- _WHAT IS NEEDED_
Lift out each line of the data that holds "scene".

- _DATA SHOWN_
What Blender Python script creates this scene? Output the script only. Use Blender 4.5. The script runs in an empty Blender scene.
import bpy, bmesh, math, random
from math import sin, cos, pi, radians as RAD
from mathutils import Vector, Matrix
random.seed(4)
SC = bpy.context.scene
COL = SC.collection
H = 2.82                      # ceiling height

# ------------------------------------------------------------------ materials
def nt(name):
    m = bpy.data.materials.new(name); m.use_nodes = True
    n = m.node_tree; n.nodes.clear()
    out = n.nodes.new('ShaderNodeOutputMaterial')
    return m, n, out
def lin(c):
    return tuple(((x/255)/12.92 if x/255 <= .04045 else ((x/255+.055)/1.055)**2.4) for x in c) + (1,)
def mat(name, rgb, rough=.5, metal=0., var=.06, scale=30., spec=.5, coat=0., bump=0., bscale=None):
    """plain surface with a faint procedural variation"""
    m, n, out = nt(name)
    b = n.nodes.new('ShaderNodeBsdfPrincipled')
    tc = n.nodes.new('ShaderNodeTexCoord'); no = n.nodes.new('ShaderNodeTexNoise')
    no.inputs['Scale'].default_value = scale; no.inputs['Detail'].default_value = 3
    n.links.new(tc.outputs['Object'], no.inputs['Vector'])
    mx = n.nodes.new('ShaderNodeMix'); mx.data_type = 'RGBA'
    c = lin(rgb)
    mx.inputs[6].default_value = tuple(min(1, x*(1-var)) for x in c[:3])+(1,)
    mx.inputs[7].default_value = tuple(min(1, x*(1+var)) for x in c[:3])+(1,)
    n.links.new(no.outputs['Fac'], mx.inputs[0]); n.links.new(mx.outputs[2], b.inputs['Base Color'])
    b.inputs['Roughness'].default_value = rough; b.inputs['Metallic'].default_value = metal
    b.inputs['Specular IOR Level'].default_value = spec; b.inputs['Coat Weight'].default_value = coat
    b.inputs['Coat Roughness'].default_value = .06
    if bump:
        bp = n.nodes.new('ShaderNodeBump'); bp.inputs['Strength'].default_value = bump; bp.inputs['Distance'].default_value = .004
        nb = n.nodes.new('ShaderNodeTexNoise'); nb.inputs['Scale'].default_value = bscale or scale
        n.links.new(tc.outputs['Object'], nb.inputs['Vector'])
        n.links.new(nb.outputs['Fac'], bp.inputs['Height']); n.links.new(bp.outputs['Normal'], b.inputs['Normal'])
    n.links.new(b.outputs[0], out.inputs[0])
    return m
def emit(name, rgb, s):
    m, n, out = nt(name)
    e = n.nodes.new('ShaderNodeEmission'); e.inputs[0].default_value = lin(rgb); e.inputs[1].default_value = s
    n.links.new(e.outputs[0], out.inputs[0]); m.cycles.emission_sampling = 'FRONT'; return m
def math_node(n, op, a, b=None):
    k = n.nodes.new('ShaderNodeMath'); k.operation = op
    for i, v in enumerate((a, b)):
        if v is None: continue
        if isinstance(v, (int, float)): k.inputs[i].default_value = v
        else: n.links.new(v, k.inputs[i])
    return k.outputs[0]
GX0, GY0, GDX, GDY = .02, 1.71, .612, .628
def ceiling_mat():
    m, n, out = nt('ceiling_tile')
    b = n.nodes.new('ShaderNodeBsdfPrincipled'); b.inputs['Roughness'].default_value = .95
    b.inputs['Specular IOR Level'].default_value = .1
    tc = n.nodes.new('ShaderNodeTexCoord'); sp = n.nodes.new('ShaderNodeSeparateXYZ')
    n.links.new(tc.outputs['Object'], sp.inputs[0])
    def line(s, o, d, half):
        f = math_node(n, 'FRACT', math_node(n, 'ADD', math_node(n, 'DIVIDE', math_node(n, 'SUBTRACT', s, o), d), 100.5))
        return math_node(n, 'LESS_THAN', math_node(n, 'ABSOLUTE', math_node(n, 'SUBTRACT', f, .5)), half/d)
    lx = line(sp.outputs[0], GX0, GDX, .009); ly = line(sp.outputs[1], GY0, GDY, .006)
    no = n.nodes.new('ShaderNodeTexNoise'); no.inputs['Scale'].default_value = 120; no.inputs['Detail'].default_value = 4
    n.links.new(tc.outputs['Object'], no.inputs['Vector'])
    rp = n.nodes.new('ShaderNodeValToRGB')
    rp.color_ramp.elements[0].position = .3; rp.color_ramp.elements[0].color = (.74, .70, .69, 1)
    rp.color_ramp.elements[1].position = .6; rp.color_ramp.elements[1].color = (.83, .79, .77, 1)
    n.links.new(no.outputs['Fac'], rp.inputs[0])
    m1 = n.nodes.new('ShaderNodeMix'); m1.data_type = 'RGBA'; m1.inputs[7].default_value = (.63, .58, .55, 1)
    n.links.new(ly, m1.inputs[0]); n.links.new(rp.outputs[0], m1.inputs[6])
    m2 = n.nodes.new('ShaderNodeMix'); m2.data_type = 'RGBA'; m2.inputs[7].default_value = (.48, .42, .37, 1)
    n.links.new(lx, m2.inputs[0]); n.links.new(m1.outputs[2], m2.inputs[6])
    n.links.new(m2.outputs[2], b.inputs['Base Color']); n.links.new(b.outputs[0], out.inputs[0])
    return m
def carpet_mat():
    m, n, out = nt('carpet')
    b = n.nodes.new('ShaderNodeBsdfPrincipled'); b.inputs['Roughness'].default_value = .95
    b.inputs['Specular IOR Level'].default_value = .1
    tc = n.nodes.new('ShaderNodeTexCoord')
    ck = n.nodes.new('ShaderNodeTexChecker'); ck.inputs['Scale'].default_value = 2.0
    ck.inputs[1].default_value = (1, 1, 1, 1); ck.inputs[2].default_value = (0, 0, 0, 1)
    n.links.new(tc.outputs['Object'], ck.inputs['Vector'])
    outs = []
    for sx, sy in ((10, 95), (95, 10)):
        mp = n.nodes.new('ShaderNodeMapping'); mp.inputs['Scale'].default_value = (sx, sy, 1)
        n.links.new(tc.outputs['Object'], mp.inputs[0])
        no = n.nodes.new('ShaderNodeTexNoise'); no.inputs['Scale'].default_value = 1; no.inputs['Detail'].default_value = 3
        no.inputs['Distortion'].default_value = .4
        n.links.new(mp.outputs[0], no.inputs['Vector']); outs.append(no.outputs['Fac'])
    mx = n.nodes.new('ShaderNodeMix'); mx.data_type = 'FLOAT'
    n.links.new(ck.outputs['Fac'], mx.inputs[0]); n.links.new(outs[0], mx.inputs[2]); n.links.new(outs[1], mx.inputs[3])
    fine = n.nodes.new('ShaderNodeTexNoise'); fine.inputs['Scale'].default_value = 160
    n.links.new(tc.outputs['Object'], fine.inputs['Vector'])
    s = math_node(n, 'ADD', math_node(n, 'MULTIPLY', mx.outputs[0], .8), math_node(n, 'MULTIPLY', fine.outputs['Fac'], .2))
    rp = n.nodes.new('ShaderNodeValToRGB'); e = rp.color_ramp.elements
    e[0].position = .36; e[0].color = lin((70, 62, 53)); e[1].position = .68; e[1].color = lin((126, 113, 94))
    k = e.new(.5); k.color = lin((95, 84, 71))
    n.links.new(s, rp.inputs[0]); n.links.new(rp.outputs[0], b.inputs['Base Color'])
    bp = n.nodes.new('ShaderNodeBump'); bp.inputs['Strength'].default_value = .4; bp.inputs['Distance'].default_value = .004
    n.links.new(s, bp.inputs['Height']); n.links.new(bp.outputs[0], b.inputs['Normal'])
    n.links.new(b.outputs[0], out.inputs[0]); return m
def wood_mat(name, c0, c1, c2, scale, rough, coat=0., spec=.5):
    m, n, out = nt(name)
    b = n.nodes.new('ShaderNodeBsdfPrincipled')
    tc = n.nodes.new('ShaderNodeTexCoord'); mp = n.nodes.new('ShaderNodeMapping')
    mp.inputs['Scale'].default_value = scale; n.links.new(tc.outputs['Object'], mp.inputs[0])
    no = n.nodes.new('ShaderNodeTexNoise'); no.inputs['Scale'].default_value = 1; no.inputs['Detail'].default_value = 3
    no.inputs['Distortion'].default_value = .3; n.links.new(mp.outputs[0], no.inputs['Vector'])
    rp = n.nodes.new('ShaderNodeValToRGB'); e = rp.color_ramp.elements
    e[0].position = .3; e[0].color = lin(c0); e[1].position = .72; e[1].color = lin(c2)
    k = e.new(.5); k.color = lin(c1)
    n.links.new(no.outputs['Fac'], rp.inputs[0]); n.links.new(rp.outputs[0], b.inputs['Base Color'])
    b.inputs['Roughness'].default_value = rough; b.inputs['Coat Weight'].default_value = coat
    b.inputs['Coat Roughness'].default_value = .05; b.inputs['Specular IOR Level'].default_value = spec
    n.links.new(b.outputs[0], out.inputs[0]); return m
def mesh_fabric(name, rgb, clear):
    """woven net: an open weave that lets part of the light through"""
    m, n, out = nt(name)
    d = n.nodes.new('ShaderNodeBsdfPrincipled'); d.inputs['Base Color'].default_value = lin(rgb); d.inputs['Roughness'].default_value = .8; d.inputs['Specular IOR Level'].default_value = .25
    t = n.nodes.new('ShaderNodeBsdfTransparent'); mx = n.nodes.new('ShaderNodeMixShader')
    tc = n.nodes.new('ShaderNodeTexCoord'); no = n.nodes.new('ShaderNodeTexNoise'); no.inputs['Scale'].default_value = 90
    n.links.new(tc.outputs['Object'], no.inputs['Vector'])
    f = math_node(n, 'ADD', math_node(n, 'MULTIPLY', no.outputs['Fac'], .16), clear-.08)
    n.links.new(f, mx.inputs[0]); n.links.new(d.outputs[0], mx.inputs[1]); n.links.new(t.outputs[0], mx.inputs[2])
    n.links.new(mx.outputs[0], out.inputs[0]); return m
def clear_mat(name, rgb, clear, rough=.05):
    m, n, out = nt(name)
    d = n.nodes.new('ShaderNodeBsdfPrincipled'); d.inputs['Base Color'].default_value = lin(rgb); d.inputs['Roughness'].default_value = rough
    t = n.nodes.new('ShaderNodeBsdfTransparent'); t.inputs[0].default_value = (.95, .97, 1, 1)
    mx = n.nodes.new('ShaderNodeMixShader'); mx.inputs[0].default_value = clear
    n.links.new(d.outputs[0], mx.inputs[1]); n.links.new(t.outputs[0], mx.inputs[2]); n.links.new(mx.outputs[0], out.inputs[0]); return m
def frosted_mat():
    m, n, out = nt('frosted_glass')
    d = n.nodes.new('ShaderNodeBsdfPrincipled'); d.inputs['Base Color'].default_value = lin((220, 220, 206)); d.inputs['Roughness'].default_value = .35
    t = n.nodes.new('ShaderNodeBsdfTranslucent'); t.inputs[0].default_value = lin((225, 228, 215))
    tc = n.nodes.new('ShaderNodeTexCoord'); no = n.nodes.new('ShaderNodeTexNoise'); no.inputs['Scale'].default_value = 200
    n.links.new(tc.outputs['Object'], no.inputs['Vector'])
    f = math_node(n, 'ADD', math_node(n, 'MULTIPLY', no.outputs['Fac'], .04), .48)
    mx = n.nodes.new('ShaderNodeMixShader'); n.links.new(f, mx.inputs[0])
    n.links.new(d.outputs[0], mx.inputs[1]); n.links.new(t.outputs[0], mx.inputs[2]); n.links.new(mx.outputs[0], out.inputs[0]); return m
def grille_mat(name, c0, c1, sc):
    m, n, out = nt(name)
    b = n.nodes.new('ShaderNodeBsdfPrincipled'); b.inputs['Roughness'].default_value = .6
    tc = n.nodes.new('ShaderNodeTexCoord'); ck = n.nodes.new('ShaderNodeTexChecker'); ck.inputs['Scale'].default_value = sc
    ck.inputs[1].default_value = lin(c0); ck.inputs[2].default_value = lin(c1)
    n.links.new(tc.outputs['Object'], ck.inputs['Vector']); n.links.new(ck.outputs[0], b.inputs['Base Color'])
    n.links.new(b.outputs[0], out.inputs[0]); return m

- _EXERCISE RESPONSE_
What Blender Python script creates this scene? Output the script only. Use Blender 4.5. The script runs in an empty Blender scene.
SC = bpy.context.scene